Un-peaceable Voyeurism

As I sat down to write this article the Veitch-Dunne-Powell drama was unfolding on the radio. Months of media and public speculation came to a kind of halt. At least that’s what I initially thought. But no. There’s more to come. The whole affair has become both media entertainment and a serious foundation for discussion about family violence. Yet despite the seriousness I’m not sure I really need to know the details of this case. Why would I? As one police office commented, “This is nothing new”.

Yet I do want to know. There is something voyeuristic that keeps me clicking on the latest tantilising headline. What keeps me going there?

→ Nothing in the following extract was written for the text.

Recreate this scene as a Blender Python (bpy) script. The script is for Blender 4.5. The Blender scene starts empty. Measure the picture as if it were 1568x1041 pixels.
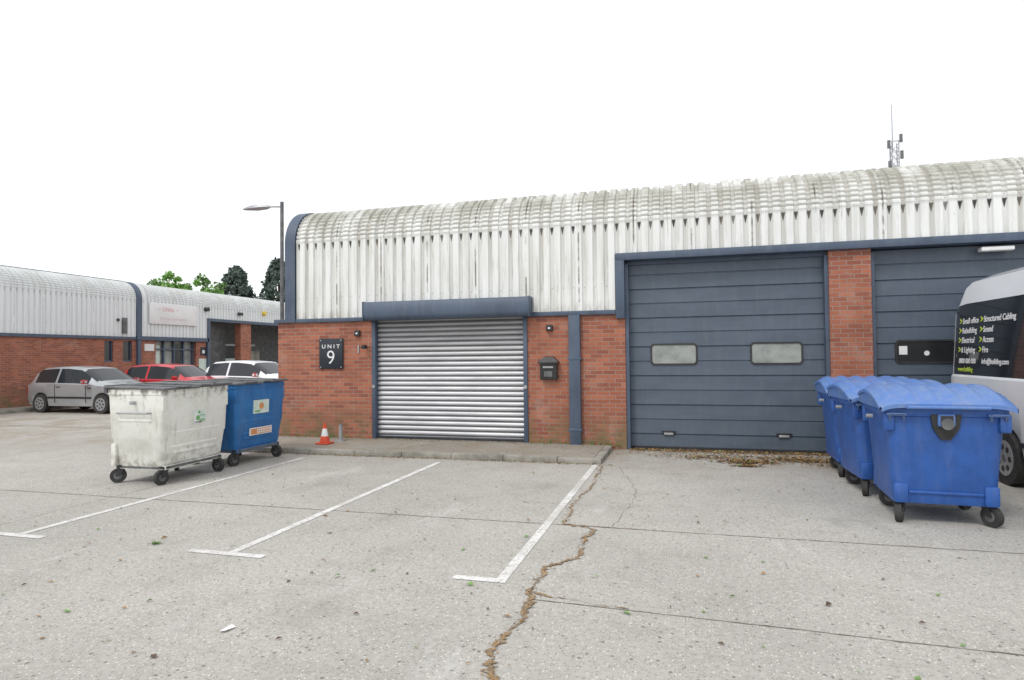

I have decided the reasons are multilayered. There’s the obvious public swing from abhorrence to concern for Veitch. The involvement of the media in a case where few facts were ever available. The ongoing rhetoric used by blog sites and social institutions to use the case as a frame for their particular social slant. Women’s Refuge have offered up quite significant remorse assessments; a few Men’s Rights groups have taken up the cause in the opposite direction to show how mono dimensional family violence has become. Physical always trumps emotional, though the latter may lead to the former. One is unacceptable, the other hard to prove - both are devastating.

This whole affair is about much more than them, it’s about us and what we are really like: hate, ongoing tension among the sexes, justice, fairness, grace, forgiveness, the blessing and curse of the public media and our insatiable need to pry into someone else's tragedy. Maybe we feel better about ourselves.

Moreover, we manage all this over an issue about which we still know so little and probably always will. Yes, the stories will come out, but neither will be entirely true. None of us will have the capacity to test for veracity with cross examination. Yet we’ll read just the same, gorging ourselves on whatever new angle can be found. It reminds me that there is a spring of angst below the surface of civil society. It doesn’t take much to see it erupt to a level of unwarranted ugliness.

I guess I am struck by just how punitive and cynical our public discussions have become. There must always be a victim and there must always be a perpetrator. The problem is, we soon become confused about who is who and what to do next.

I have yet to read an article or hear a panel of experts mention reconciliation and how we might help that process. That would be too much to hope for. I might be wrong, but I wonder if that’s what the couple wanted all along? Who got in the way? We all did!

Jesus said, “Blessed are the peacemakers, for they will be called children of God”. The UN send them around the world. I think we might need some - here at home.